-- WHAT TO WORK ON --
Copy exactly the lines from the beginning of the data down to and including the line holding "C = sc.collection", without any pictures.

-- SUPPLIED DATA --
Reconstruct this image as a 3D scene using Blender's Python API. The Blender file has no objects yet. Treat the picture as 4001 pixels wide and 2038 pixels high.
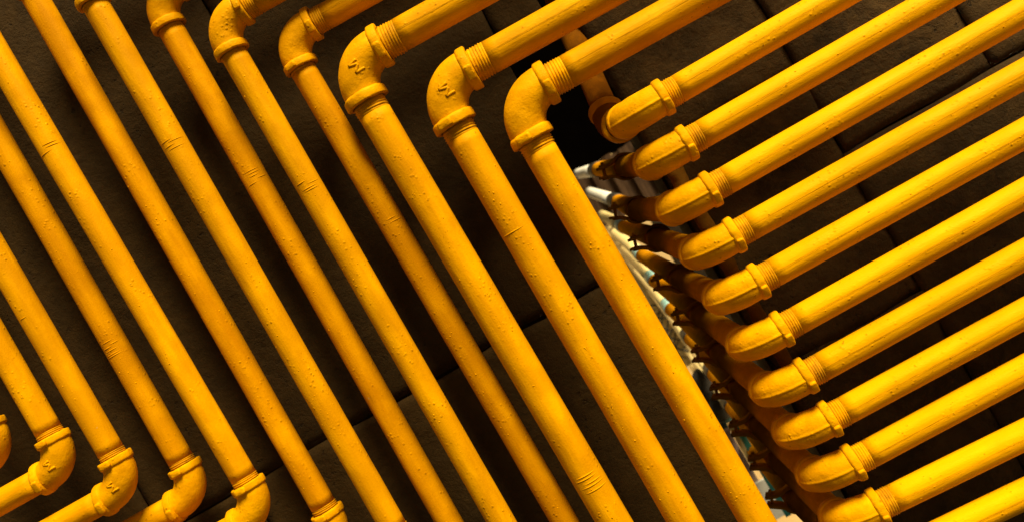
import bpy, bmesh, math, random
from mathutils import Vector, Matrix, noise

random.seed(7)
sc = bpy.context.scene
C = sc.collection

# ------------------------------------------------------------------ camera
FPX = 3600.0                      # focal length in photo pixels (photo 4001 x 2038)
CX, CY = 2000.5, 1019.0
Yc = Vector(((2290 - CX) / FPX, (790 - CY) / FPX, 1.0)).normalized()   # world +Y seen by the camera
Zc = Vector((-0.5, -0.866, 0.0)); Zc = (Zc - Yc * Zc.dot(Yc)).normalized()
Xc = Yc.cross(Zc).normalized()
CAM = Vector((0.0, -1.40, 2.30))

def ray(px, py):
    v = Vector(((px - CX) / FPX, (py - CY) / FPX, 1.0))
    return Vector((Xc.dot(v), Yc.dot(v), Zc.dot(v)))

def P(px, py, y):
    """world point seen at photo pixel (px, py) on the plane Y = y"""
    d = ray(px, py)
    return CAM + d * ((y - CAM.y) / d.y)

cam_data = bpy.data.cameras.new('camera')
cam = bpy.data.objects.new('camera', cam_data)
C.objects.link(cam)
sc.camera = cam
R = Matrix(((Xc.x, -Xc.y, -Xc.z), (Yc.x, -Yc.y, -Yc.z), (Zc.x, -Zc.y, -Zc.z)))
cam.matrix_world = Matrix.Translation(CAM) @ R.to_4x4()
cam_data.sensor_width = 36.0
cam_data.lens = 36.0 * FPX / 4001.0
cam_data.clip_start = 0.05
cam_data.clip_end = 500.0
cam_data.dof.use_dof = True
cam_data.dof.focus_distance = 1.385
cam_data.dof.aperture_fstop = 5.0

# ------------------------------------------------------------------ light
sun_from = Vector((0.40, -0.42, 0.80)).normalized()       # direction towards the sun
world = bpy.data.worlds.new('World')
sc.world = world
world.use_nodes = True
nt = world.node_tree
nt.nodes.clear()
sky = nt.nodes.new('ShaderNodeTexSky')
sky.sky_type = 'NISHITA'
sky.sun_disc = False
sky.sun_elevation = math.asin(sun_from.z)
sky.sun_rotation = math.atan2(sun_from.x, sun_from.y)
sky.dust_density = 4.0
tint = nt.nodes.new('ShaderNodeMix'); tint.data_type = 'RGBA'; tint.blend_type = 'MULTIPLY'
tint.inputs[0].default_value = 1.0
tint.inputs[7].default_value = (1.0, 0.74, 0.38, 1)       # warm tint over the whole sky
bg = nt.nodes.new('ShaderNodeBackground')
bg.inputs[1].default_value = 0.037
wo = nt.nodes.new('ShaderNodeOutputWorld')
nt.links.new(sky.outputs[0], tint.inputs[6])
nt.links.new(tint.outputs[2], bg.inputs[0])
nt.links.new(bg.outputs[0], wo.inputs[0])

sd = bpy.data.lights.new('sun', 'SUN')
sd.energy = 5.0
sd.angle = math.radians(20)
sd.color = (1.0, 0.86, 0.52)
sun = bpy.data.objects.new('sun', sd)
C.objects.link(sun)
sun.location = (2, -4, 6)
sun.rotation_euler = sun_from.to_track_quat('Z', 'Y').to_euler()

sc.view_settings.view_transform = 'Standard'
sc.view_settings.look = 'None'
sc.view_settings.exposure = 0.56
sc.view_settings.gamma = 1.0
sc.view_settings.use_curve_mapping = False

# ------------------------------------------------------------------ materials
class N:
    """tiny node helper"""
    def __init__(s, name):
        s.m = bpy.data.materials.new(name); s.m.use_nodes = True
        s.t = s.m.node_tree; s.t.nodes.clear()
        s.out = s.t.nodes.new('ShaderNodeOutputMaterial')
        s.b = s.t.nodes.new('ShaderNodeBsdfPrincipled')
        s.t.links.new(s.b.outputs[0], s.out.inputs[0])
    def n(s, typ, **kw):
        x = s.t.nodes.new(typ)
        for k, v in kw.items(): setattr(x, k, v)
        return x
    def l(s, a, b): s.t.links.new(a, b)
    def noise(s, vec, scale, detail=3.0, rough=0.55, dist=0.0):
        x = s.n('ShaderNodeTexNoise'); x.inputs['Scale'].default_value = scale
        x.inputs['Detail'].default_value = detail; x.inputs['Roughness'].default_value = rough
        x.inputs['Distortion'].default_value = dist
        s.l(vec, x.inputs['Vector']); return x.outputs['Fac']
    def ramp(s, fac, a, b, c0=(0, 0, 0, 1), c1=(1, 1, 1, 1)):
        x = s.n('ShaderNodeValToRGB'); e = x.color_ramp.elements
        e[0].position = a; e[1].position = b; e[0].color = c0; e[1].color = c1
        s.l(fac, x.inputs[0]); return x.outputs[0]
    def mix(s, fac, a, b, blend='MIX'):
        x = s.n('ShaderNodeMix', data_type='RGBA', blend_type=blend)
        if hasattr(fac, 'node'): s.l(fac, x.inputs[0])
        else: x.inputs[0].default_value = fac
        for v, i in ((a, 6), (b, 7)):
            if hasattr(v, 'node'): s.l(v, x.inputs[i])
            else: x.inputs[i].default_value = v
        return x.outputs[2]
    def math(s, op, a, b=0.0):
        x = s.n('ShaderNodeMath', operation=op)
        for v, i in ((a, 0), (b, 1)):
            if hasattr(v, 'node'): s.l(v, x.inputs[i])
            else: x.inputs[i].default_value = v
        return x.outputs[0]
    def mapping(s, vec, scale):
        x = s.n('ShaderNodeMapping'); x.inputs['Scale'].default_value = scale
        s.l(vec, x.inputs[0]); return x.outputs[0]
    def bump(s, h, strength, dist, normal=None):
        x = s.n('ShaderNodeBump'); x.inputs['Strength'].default_value = strength
        x.inputs['Distance'].default_value = dist
        s.l(h, x.inputs['Height'])
        if normal is not None: s.l(normal, x.inputs['Normal'])
        return x.outputs[0]

def paint(name, uv, base=(0.88, 0.405, 0.0003), dull=(0.56, 0.222, 0.0003), dirt=0.0, rough=0.5, grunge=1.0, spec=0.24):
    s = N(name)
    tc = s.n('ShaderNodeTexCoord'); geo = s.n('ShaderNodeObjectInfo')
    off = s.n('ShaderNodeVectorMath', operation='ADD')
    rv = s.n('ShaderNodeVectorMath', operation='SCALE'); rv.inputs[3].default_value = 7.0
    cmb = s.n('ShaderNodeCombineXYZ')
    for i in range(3): s.l(geo.outputs['Random'], cmb.inputs[i])
    s.l(cmb.outputs[0], rv.inputs[0]); s.l(rv.outputs[0], off.inputs[1])
    s.l(tc.outputs['Object'], off.inputs[0])
    ov = off.outputs[0]
    if uv:
        o2 = s.n('ShaderNodeVectorMath', operation='ADD')
        s.l(tc.outputs['UV'], o2.inputs[0]); s.l(rv.outputs[0], o2.inputs[1])
        sv = s.mapping(o2.outputs[0], (1.0, 0.16, 1.0))
    else:
        sv = ov
    big = s.ramp(s.noise(sv, 38, 5, 0.62), 0.36, 0.66)
    mid = s.ramp(s.noise(ov, 16, 4, 0.6), 0.40, 0.62)
    fine = s.noise(ov, 420, 3, 0.6)
    c = s.mix(s.math('MULTIPLY', big, 0.75 * grunge), base + (1,), dull + (1,))
    c = s.mix(s.math('MULTIPLY', mid, 0.45 * grunge), c, (dull[0] * 0.86, dull[1] * 0.84, dull[2], 1))
    # small dark pits and dirt specks
    vo = s.n('ShaderNodeTexVoronoi'); vo.inputs['Scale'].default_value = 120; s.l(ov, vo.inputs['Vector'])
    patch = s.ramp(s.noise(ov, 22, 2), 0.50, 0.60)
    speck = s.math('MULTIPLY', s.math('LESS_THAN', vo.outputs['Distance'], 0.20), patch)
    speck = s.math('MULTIPLY', speck, s.ramp(s.noise(ov, 260, 1), 0.5, 0.58))
    c = s.mix(s.math('MULTIPLY', speck, 0.55), c, (0.16, 0.06, 0.004, 1))
    # worn grey primer showing in a few places
    chip = s.ramp(s.noise(ov, 31, 4, 0.7), 0.735, 0.765)
    c = s.mix(s.math('MULTIPLY', chip, 0.6), c, (0.42, 0.30, 0.13, 1))
    # broad fading, and a slightly different age of paint on every piece
    fade = s.ramp(s.noise(ov, 4.5, 4, 0.6), 0.42, 0.66)
    c = s.mix(s.math('MULTIPLY', fade, 0.40 * grunge), c, dull + (1,))
    sc_ = s.n('ShaderNodeVectorMath', operation='SCALE'); s.l(c, sc_.inputs[0])
    s.l(s.math('ADD', s.math('MULTIPLY', geo.outputs['Random'], 0.14), 0.90), sc_.inputs[3]); c = sc_.outputs[0]
    if dirt > 0:
        dm = s.ramp(s.noise(ov, 26, 5, 0.7), 0.38, 0.62)
        c = s.mix(s.math('MULTIPLY', dm, dirt), c, (0.14, 0.055, 0.008, 1))
    s.l(c, s.b.inputs['Base Color'])
    s.b.inputs['Roughness'].default_value = rough
    s.l(s.ramp(s.noise(sv, 60, 3), 0.3, 0.7, (rough - .1,) * 3 + (1,), (rough + .14,) * 3 + (1,)), s.b.inputs['Roughness'])
    s.b.inputs['Specular IOR Level'].default_value = spec
    s.b.inputs['Specular Tint'].default_value = (1.0, 0.68, 0.02, 1)
    # relief: fine orange peel, brush streaks, hardened drops, lumps
    drops = s.ramp(s.math('SUBTRACT', 0.33, vo.outputs['Distance']), 0.0, 0.3)
    drops = s.math('MULTIPLY', drops, patch)
    h = s.math('ADD', s.math('MULTIPLY', fine, 0.45), s.math('MULTIPLY', drops, 0.75))
    h = s.math('ADD', h, s.math('MULTIPLY', s.noise(sv, 190, 4, 0.7), 0.75))
    n1 = s.bump(h, 0.75, 0.0012)
    n2 = s.bump(s.noise(sv, 34, 3, 0.5), 0.7, 0.0035, n1)
    s.l(n2, s.b.inputs['Normal'])
    return s.m

M = {}
M['pipe'] = paint('yellow_pipe_paint', True)
M['pipe_clean'] = paint('clean_yellow_pipe_paint', True, base=(0.88, 0.405, 0.0003), dull=(0.68, 0.285, 0.0003), grunge=0.6)
M['pipe_dull'] = paint('dulled_yellow_pipe_paint', True, base=(0.76, 0.335, 0.0003), dull=(0.50, 0.19, 0.0003), grunge=1.2, spec=0.15)
M['fitting'] = paint('yellow_fitting_paint', False, grunge=0.7)
M['thread'] = paint('thread_paint', False, dirt=0.55, grunge=0.8)
M['rear'] = paint('grimy_ochre_paint', True, base=(0.80, 0.34, 0.004), dull=(0.66, 0.26, 0.003), dirt=0.22, spec=0.0)
M['grimy'] = paint('grimy_orange_paint', False, base=(0.42, 0.145, 0.006), dull=(0.28, 0.09, 0.005), dirt=0.55, rough=0.7, spec=0.0)
M['strap'] = paint('rusty_strap_paint', False, base=(0.90, 0.42, 0.008), dull=(0.70, 0.28, 0.006), dirt=0.2, rough=0.6, spec=0.0)

M['rust'] = paint('caked_dirty_ochre', False, base=(0.22, 0.09, 0.008), dull=(0.10, 0.04, 0.005), dirt=0.7, rough=0.8)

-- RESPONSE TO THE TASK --
Reconstruct this image as a 3D scene using Blender's Python API. The Blender file has no objects yet. Treat the picture as 4001 pixels wide and 2038 pixels high.
import bpy, bmesh, math, random
from mathutils import Vector, Matrix, noise

random.seed(7)
sc = bpy.context.scene
C = sc.collection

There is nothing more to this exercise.